Türkiye’de anayasa, bir üst-yasa metini gibi, ya da anyasa yasaların anası olarak algılandığından olmalı ki, son dönem Osmanlı elitleri de ona “Kanun-i Esasi” dediler. Aynı geleneği devam ettiren, Cumhuriyet dönemi dilci ve siyasileri, aynı yolu takip ederek “Kanun-i Esasi’yi, anayasa şeklinde, çağdaş Türkçeye tercüme etmeyi uygun gördüler. Buna bağlı olarakta türetilen diğer kavramlarda kullanıldıkları alanları dolduramamakta ya da o kasdedilen anlamı vermekten uzak kalmaktadır.
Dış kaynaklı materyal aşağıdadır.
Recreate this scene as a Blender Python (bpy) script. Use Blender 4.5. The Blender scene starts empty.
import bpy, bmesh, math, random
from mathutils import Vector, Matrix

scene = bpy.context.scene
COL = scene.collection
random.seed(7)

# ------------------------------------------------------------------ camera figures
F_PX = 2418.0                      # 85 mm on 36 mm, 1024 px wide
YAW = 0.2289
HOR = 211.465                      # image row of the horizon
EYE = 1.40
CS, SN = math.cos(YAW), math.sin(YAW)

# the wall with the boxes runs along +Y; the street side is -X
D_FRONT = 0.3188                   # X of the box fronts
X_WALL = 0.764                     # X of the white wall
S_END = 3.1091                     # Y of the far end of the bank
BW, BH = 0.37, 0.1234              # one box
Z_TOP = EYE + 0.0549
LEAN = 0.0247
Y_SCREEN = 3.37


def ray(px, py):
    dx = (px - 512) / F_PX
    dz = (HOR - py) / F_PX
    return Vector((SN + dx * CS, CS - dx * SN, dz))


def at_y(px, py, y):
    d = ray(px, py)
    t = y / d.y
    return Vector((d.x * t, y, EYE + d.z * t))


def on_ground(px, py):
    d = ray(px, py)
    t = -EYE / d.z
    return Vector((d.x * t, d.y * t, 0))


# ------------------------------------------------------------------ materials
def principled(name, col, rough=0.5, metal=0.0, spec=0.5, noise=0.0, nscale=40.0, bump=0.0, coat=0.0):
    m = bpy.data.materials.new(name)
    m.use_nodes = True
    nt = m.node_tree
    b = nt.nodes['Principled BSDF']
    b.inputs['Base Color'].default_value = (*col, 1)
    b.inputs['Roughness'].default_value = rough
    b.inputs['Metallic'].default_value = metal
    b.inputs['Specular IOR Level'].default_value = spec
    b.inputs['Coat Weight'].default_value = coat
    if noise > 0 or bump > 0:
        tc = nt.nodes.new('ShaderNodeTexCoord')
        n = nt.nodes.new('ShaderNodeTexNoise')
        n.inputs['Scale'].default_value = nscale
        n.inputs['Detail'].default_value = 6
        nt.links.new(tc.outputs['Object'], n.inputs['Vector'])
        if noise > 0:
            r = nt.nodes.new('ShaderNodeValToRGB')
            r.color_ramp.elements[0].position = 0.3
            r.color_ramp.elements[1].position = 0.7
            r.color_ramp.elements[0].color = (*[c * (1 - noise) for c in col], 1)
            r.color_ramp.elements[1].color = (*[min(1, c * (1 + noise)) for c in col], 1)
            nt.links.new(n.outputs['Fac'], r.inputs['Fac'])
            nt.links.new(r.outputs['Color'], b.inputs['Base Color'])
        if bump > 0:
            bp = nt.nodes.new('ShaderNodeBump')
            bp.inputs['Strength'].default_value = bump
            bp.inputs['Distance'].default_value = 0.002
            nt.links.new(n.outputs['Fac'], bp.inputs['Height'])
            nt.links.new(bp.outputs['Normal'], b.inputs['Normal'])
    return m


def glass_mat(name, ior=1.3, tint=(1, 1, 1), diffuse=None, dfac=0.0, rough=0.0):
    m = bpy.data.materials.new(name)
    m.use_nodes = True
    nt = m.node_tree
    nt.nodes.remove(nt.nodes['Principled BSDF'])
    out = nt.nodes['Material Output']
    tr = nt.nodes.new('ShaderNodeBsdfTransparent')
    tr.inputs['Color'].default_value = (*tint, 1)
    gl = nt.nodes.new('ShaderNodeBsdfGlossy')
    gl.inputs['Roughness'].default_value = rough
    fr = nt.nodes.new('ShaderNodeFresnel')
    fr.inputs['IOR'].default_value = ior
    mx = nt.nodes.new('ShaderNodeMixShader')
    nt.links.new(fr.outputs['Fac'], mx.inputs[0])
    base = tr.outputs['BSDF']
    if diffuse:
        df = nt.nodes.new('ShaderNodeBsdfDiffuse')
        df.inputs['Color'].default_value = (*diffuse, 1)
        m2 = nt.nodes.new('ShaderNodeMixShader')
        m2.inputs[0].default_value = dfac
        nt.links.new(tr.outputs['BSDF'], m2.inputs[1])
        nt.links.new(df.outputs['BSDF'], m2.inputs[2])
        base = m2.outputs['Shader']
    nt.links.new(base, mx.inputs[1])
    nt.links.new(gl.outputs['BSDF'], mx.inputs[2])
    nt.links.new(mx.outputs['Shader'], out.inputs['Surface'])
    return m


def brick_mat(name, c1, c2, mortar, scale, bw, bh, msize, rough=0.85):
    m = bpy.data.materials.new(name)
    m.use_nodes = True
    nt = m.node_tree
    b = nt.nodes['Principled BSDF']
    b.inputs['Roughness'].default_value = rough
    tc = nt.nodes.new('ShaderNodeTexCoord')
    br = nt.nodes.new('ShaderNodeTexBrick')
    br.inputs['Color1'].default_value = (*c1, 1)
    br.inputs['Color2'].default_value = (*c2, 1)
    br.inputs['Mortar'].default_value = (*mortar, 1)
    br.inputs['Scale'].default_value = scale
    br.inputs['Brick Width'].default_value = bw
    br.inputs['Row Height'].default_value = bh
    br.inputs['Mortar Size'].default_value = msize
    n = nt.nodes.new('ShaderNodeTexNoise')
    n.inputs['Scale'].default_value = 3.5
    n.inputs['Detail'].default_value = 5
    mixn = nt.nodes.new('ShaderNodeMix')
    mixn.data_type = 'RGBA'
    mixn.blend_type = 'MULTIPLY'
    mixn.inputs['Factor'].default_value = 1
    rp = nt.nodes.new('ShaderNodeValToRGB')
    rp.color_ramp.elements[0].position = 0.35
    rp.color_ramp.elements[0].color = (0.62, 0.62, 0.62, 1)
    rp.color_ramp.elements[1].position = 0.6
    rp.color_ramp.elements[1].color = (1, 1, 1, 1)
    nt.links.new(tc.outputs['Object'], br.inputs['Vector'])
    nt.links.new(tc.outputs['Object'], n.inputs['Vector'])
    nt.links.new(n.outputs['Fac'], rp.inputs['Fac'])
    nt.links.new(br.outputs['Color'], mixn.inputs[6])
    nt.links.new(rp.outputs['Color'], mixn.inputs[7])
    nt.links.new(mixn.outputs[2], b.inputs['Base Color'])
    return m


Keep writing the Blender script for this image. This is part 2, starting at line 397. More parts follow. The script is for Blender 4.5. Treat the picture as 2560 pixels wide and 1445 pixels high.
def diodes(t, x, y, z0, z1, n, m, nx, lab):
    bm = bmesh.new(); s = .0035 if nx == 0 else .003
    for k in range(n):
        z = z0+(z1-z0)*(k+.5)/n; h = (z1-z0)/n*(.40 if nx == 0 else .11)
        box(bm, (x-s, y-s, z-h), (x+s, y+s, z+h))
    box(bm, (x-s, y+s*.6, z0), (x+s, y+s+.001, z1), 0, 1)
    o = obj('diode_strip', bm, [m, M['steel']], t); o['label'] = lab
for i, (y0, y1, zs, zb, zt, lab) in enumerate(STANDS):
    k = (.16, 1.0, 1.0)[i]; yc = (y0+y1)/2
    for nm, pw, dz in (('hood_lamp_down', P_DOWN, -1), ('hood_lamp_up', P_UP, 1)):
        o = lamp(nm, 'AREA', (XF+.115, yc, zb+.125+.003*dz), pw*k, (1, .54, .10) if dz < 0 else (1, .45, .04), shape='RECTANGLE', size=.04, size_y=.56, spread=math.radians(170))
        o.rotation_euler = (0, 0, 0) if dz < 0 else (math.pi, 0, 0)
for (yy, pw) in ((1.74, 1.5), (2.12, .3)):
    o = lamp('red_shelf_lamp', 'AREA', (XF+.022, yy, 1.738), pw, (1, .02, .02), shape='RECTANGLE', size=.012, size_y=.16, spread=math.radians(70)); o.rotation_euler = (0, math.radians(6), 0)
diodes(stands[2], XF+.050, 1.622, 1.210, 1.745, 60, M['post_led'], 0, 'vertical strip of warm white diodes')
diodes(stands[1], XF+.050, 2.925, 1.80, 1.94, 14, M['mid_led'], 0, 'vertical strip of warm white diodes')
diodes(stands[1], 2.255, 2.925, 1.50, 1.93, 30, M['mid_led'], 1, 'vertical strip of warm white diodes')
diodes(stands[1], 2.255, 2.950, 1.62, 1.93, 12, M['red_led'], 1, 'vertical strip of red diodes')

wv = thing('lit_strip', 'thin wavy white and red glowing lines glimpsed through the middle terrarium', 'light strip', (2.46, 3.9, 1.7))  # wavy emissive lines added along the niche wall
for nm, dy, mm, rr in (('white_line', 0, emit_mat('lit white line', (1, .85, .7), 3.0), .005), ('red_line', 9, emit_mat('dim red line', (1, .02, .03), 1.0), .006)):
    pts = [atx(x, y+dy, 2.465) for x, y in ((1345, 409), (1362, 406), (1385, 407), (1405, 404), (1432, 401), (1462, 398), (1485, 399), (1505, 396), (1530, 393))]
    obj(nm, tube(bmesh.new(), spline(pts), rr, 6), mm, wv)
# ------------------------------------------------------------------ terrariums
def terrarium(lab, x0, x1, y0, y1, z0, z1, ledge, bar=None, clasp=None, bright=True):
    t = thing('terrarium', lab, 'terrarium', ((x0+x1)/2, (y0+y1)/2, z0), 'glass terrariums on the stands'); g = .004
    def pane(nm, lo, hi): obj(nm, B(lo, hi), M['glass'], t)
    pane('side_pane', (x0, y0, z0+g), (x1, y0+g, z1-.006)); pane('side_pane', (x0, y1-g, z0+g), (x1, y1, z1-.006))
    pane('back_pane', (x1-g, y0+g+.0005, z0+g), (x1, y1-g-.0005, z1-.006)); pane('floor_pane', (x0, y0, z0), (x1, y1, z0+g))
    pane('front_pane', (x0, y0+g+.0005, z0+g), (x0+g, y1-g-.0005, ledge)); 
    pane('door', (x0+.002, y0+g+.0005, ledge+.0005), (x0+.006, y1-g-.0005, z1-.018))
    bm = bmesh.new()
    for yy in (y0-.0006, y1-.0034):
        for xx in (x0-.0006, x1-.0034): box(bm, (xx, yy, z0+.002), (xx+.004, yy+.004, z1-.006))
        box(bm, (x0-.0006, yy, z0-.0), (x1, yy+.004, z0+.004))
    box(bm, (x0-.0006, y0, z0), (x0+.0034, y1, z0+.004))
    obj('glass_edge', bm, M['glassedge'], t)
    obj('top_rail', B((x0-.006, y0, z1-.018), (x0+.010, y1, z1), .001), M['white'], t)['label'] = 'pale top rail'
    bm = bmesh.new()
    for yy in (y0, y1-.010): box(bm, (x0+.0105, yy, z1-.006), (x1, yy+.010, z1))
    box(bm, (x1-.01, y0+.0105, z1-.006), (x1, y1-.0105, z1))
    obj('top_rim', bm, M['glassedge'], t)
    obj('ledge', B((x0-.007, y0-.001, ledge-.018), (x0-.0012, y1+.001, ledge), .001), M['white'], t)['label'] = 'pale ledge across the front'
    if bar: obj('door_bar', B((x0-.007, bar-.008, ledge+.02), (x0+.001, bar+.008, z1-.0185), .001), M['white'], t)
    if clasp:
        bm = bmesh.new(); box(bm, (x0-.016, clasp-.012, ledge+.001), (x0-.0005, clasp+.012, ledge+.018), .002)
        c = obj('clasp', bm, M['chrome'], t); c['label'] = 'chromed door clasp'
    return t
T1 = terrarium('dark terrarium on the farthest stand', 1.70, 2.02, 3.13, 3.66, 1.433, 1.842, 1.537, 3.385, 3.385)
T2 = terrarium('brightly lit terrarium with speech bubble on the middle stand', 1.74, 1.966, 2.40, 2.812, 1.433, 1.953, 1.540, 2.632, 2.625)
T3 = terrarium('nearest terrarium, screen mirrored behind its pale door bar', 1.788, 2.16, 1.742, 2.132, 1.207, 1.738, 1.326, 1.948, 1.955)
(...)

Bütün bunlara bağlı olarak ve kavram kargaşasının hangi sorunsala yol açabileceğine dikkat çekmek için, kısa bir dönem önce başlayan ve hala devam eden toplumsal tartışmalar, burada örnek olarak verilebilir. Çekişmeli siyasal dönemlerde basın olsun, uzman olduklarını iddia eden insanlar olsun hatta halkın çoğunluğu anayasa mahkemesi üyelerinin, hukukçu olmaları gerektiğini, hukukçu olmayan bir üyenin önününe gelen konularda, bu kimliğinden dolayı karar verme yetkinliğine sahip olamayacağını iddia etmişlerdir. Siyasal kamplaşmanın doruğa çıktığı dönemlerde, toplumun belirli kesimleri ve basın belirli kaygı ve endişelere işaret ederek, hukukçu olmayan bir üyenin yüksek mahkemeye seçilemeyeceği konusunda toplumu yönlendirmiştir. Yüksek mahkeme ve onu bu kuruma seçen hükümete, işte tam da bu nedenden dolayı, ağır eleştiriler yöneltilmişti. Aynı üye daha sonra yüksek mahkemenin başkanı seçilmiş, eleştiriler yer yer devam etmektele beraber, eleştirilerin şiddeti şimdilik düşmüş güzükmektedir. Bu tür eleştiri ve tartışmalarn ana nedeni, hiç kuşkusuz bazı çevrelerin ve toplumun büyük bir kısmının anayasayı, toplumsal bir andlaşma değilde, yasa olarak değerlendirmesinden kaynaklanmaktadır.